Hiroshi Ishii is Professor Emeritus at the Research Institute for Languages and Cultures of Asia and Africa (ILCAA), Tokyo University of Foreign Studies. He has conducted anthropological research among the Newars, the Parbate Hindus, and the Maithils in Nepal since 1970. He has published Nepal: A Himalayan Kingdom in Transition (1996, with P.P. Karan et al.), and other books and articles in both Japanese and English.
David N. Gellner is Professor of Social Anthropology and a Fellow of All Souls College in the University of Oxford. He is the author or editor of many books on Nepal and Northern South Asia, including Vernacular Religion: Cultural Politics, Community Belonging, and Personal Practice in the UK's Nepali Diaspora (Vajra, 2019), and a special issue of Contributions to Nepalese Studies 46.1: Nepali Dalits in Transition (CNAS, TU, 2019).
Katsuo Nawa is Associate Professor of Cultural Anthropology, Institute of Oriental Culture, the University of Tokyo. He is the author of An Ethnographic Study on Rituals and Social Categories of Byans, Nepal, and Adjacent Regions: Another Constellation of 'Modernity' (2002, in Japanese), which was awarded the 30th Shibusawa Prize.
In 1997 the Japanese Association for South Asian Studies initiated an academic series entitled 'Japanese Studies on South Asia' under an agreement with Manohar Publishers & Distributors. The initial purpose of the series was (and remains) to introduce the work of Japanese scholars of South Asia to the international academic community. So far, five volumes have been published in this series and the contributors are Japanese authors (previous volumes in the series are listed on the fly leaf). Unlike these previous volumes, the present set, consisting of two volumes, contains articles by scholars from various countries and Japanese scholars make up just half of the authors.
The present volumes (i.e. Social Dynamics in Northern South Asia. Vol. 1: Nepalis Inside and Outside Nepal and Vol. 2: Political and Social Transformations in North India and Nepal) are the outcome of two inter-national workshops held in February and June 2004 at the Research Institute for Languages and Cultures of Asia and Africa (ILCAA or AA-ken), Tokyo University of Foreign Studies, Tokyo. The workshops were entitled `The Dynamics of Social and Political Change in Nepal' and 'Social Dynamics in Northern South Asia' and included ten and twenty-one papers respectively.

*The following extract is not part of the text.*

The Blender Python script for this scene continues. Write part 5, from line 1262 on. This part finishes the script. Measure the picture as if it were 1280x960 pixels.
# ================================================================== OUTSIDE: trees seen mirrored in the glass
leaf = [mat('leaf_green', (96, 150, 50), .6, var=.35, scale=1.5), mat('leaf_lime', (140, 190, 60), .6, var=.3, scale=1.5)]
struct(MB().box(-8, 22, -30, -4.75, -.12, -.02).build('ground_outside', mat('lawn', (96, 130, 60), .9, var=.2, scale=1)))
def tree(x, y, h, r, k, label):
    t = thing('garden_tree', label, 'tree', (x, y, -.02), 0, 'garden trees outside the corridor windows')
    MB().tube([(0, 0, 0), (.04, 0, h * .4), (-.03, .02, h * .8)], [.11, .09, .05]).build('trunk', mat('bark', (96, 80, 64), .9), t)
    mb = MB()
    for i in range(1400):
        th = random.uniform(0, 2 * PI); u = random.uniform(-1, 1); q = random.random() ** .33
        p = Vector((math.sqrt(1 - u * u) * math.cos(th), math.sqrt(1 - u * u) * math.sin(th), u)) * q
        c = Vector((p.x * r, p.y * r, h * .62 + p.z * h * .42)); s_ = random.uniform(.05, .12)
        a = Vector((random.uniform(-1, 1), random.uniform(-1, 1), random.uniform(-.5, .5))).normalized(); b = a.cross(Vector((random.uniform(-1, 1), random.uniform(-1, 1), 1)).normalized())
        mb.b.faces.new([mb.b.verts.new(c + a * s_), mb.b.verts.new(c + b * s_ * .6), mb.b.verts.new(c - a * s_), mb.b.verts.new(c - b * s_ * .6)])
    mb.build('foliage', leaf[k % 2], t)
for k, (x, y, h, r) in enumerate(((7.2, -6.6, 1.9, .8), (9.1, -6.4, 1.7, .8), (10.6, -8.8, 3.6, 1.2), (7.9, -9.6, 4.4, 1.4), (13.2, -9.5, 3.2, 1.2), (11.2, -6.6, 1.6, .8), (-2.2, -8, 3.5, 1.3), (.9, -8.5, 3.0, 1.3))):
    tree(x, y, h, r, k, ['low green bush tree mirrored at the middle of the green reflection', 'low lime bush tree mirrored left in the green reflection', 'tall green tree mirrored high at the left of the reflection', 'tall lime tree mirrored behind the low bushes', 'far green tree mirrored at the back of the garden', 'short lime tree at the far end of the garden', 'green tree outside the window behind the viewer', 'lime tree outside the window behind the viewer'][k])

This collaborative study began with two institutional research projects, each with around twenty members (all Japanese except for one Nepali scholar based in Japan). In its preparatory stage, seminars were held as part of a regular research project of the Institute of Oriental Culture, the University of Tokyo 'Reconsidering Anthropological Studies in the Northern Part of South Asia' organized by Katsuo Nawa in 2002. In 2003, an ILCAA research project entitled 'Comparative Study of Sociocultural Changes: On Changes in Northern South Asia' was organized by Hiroshi Ishii. David Gellner joined ILCAA as a visiting research scholar in September 2003. The idea of the international workshops emerged during occasional discus-sions between them. The main aim of the projects was to achieve a better understanding of the societies and cultures of northern South Asia focusing on various aspects of change in the region.